Dans ce contexte, certains tenteront-ils de profiter de la possibilité offerte par le règlement de la Volvo Ocean Race, une fois par étape, de passer en mode furtif, à savoir de devenir invisibles de leurs concurrents pendant 24 heures ? A voir, mais un des sept concurrents a d’ores et déjà utilisé ce joker, Turn the Tide on Plastic, passé en mode furtif jeudi soir et qui le restera jusqu’à ce vendredi, 21h (heure française). De quoi lui permettre de ne plus fermer la marche ? « On remonte doucement sur Scallywag et Brunel, on voudrait miser là-dessus. C’est un pari, on verra bien ce que ça donnera. On va essayer dans le même temps de naviguer le plus vite possible pour rattraper notre retard au classement », confiait jeudi au moment de commenter cette décision la skipper britannique Dee Caffari, secondée à la navigation par le vainqueur de la Solitaire du Figaro 2017, le Français Nicolas Lunven.

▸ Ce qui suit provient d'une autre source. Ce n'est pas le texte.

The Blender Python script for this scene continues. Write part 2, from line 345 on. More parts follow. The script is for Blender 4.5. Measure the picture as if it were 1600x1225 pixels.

Bref, que ce soit à l’avant ou à l’arrière de la flotte, le suspense n’a en tout cas pas fini de durer sur cette deuxième longue étape de la Volvo Ocean Race et sur la course dans son ensemble. « La Volvo est une course très longue, les performances des bateaux sur les premières étapes ne seront pas forcément les mêmes qu’à la fin : certains équipages vont progresser, d’autres régresseront parfois pour des causes humaines, de cohésion d’équipage, parce que c’est dur de vivre ensemble pendant un an », conclut Christian Dumard, prévisionniste météo pour Great Circle, le prestataire météo de la course.